» PROBLEM DESCRIPTION: Print the lines of the data, starting with the first, up to and including the line where "from mathutils import" appears.

» STORED DATA:

^^^^

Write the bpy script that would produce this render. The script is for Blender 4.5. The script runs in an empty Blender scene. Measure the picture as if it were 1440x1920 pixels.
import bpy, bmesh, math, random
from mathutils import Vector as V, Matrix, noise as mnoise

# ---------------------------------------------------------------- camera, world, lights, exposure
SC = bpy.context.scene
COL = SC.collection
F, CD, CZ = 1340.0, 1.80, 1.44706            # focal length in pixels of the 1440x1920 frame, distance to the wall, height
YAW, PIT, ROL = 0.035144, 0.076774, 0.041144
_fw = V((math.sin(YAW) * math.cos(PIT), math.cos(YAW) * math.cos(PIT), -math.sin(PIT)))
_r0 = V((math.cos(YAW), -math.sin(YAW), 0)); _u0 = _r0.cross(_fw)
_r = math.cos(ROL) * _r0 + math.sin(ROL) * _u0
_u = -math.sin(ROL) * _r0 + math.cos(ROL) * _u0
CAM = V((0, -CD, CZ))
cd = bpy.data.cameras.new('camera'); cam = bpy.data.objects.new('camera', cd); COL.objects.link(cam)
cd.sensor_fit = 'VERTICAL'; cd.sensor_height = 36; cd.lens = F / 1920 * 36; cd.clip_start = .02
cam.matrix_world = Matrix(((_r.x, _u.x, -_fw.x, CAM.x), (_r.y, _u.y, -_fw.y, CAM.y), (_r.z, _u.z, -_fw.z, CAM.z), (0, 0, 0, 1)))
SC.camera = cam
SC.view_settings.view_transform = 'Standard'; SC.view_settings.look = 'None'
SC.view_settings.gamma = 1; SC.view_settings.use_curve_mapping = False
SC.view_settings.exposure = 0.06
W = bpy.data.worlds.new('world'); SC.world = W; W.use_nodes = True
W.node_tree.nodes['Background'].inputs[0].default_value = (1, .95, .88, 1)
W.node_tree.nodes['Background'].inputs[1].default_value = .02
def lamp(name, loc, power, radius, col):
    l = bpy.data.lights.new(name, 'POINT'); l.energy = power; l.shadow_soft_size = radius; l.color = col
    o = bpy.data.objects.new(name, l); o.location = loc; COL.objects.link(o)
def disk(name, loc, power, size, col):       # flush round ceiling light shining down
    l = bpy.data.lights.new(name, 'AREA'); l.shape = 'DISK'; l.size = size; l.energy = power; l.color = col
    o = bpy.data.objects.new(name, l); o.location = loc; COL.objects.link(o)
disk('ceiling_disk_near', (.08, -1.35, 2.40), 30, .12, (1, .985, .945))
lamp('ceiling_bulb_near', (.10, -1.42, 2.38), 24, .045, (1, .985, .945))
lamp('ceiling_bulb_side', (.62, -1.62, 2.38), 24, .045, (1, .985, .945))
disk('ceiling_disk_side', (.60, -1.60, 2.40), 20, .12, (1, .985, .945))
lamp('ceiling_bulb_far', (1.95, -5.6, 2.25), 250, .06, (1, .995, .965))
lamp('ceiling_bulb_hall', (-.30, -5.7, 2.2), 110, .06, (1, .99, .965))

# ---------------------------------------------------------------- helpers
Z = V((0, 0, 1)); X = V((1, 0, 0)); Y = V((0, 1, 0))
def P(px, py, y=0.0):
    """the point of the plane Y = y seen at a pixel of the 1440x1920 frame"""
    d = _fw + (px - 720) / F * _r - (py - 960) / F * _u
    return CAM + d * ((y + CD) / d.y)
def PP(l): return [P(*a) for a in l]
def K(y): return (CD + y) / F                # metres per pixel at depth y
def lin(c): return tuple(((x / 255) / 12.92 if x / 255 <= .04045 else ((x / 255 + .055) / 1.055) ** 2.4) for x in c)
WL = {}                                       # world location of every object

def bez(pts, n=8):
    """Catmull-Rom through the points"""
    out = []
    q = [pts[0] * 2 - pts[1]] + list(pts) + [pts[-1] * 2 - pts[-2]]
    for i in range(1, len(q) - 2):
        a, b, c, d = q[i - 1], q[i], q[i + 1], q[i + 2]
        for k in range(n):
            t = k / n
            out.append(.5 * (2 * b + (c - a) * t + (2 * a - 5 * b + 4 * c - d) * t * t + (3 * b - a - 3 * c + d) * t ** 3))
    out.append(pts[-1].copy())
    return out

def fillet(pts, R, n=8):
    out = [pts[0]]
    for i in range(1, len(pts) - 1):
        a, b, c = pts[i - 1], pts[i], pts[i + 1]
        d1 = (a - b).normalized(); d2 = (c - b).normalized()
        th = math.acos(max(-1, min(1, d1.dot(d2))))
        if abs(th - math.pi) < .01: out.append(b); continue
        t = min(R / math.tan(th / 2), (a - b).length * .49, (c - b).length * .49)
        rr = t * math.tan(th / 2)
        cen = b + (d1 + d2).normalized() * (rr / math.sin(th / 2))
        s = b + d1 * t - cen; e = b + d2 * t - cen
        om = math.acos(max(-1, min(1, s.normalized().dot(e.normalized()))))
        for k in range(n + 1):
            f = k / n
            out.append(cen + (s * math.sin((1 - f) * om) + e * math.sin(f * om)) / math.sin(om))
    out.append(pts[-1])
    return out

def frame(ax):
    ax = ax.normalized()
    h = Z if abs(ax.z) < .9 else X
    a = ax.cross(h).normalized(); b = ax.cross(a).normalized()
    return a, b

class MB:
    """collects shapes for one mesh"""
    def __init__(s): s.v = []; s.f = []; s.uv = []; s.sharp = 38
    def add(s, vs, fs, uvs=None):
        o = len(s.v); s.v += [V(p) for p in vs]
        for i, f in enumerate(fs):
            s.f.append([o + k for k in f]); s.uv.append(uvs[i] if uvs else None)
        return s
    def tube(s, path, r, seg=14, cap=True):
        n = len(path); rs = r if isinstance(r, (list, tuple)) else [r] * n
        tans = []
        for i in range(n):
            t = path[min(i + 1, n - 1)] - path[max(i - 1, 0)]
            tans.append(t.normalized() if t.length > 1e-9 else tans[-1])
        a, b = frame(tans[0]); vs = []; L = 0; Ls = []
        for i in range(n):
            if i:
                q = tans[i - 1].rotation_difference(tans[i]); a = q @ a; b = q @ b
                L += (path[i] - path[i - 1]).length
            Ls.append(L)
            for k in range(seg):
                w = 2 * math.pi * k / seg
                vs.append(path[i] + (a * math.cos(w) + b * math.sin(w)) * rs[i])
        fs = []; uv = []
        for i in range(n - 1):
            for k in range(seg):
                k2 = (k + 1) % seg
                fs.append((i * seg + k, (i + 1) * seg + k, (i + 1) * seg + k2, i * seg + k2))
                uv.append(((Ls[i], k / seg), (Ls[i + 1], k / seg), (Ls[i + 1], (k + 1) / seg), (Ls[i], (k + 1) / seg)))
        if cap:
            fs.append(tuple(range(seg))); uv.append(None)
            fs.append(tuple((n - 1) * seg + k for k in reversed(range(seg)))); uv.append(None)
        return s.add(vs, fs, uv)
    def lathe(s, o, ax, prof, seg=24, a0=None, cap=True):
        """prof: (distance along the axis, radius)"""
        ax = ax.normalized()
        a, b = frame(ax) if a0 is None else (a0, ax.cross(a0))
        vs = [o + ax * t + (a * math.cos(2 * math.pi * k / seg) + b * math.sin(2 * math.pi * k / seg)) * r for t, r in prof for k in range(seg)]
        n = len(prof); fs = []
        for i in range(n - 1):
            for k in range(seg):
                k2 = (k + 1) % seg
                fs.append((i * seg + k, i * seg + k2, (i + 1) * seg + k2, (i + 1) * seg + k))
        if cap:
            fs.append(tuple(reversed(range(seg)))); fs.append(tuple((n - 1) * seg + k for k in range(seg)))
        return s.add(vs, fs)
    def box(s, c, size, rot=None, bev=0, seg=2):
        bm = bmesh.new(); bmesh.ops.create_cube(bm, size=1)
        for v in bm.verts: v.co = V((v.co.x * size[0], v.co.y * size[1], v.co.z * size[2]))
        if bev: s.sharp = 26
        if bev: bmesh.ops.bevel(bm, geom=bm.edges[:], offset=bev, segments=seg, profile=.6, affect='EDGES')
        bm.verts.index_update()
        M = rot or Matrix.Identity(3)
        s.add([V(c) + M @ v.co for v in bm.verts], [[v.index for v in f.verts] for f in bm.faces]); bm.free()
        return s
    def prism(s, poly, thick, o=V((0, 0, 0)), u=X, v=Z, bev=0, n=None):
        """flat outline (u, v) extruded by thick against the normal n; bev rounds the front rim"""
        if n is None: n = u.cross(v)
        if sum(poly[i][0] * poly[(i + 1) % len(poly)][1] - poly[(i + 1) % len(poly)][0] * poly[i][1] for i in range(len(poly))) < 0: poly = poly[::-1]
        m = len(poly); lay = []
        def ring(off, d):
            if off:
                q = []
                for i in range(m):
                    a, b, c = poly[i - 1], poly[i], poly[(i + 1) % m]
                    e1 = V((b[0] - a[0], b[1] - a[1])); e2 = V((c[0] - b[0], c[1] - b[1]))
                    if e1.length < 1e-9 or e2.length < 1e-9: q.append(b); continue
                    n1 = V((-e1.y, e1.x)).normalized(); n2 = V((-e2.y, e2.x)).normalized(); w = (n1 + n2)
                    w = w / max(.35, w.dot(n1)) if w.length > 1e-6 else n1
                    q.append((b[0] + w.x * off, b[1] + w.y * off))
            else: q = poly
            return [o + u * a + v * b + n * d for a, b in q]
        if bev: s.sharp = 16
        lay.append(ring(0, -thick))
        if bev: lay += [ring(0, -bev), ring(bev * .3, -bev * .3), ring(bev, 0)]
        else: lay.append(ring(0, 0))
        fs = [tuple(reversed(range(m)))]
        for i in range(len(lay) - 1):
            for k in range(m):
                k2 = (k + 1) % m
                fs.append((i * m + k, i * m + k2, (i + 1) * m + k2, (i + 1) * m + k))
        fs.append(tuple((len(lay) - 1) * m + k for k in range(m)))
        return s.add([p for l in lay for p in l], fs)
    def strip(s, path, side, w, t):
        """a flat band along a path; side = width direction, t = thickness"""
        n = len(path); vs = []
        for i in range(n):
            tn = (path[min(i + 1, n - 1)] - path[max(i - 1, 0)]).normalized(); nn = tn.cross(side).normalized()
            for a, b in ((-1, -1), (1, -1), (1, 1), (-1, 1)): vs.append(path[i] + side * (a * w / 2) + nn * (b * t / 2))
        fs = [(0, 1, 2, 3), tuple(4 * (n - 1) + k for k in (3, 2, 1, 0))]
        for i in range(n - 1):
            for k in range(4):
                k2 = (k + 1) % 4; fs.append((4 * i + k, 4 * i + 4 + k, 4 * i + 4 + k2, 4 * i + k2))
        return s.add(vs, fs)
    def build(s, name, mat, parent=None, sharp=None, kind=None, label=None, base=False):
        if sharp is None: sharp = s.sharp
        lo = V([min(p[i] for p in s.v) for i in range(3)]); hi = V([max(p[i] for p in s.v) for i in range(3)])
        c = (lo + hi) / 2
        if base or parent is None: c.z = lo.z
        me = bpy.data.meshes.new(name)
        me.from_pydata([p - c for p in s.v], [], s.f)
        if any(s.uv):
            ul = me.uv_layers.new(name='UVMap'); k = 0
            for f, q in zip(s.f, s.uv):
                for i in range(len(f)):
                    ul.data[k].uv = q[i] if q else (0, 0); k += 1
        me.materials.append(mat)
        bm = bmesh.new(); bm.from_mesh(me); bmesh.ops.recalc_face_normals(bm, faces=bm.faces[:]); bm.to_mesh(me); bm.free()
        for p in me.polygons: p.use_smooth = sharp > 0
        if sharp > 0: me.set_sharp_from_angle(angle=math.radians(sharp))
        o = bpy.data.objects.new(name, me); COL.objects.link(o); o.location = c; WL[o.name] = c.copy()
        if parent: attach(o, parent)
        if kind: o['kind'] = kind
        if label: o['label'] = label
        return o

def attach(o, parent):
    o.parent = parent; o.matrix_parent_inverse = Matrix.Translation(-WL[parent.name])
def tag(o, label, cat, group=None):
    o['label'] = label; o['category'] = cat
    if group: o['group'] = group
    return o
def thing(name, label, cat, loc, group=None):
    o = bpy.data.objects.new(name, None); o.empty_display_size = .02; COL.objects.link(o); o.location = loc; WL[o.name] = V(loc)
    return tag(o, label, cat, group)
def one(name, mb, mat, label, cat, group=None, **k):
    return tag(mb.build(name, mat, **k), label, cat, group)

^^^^

» ANSWER:
Write the bpy script that would produce this render. The script is for Blender 4.5. The script runs in an empty Blender scene. Measure the picture as if it were 1440x1920 pixels.
import bpy, bmesh, math, random
from mathutils import Vector as V, Matrix, noise as mnoise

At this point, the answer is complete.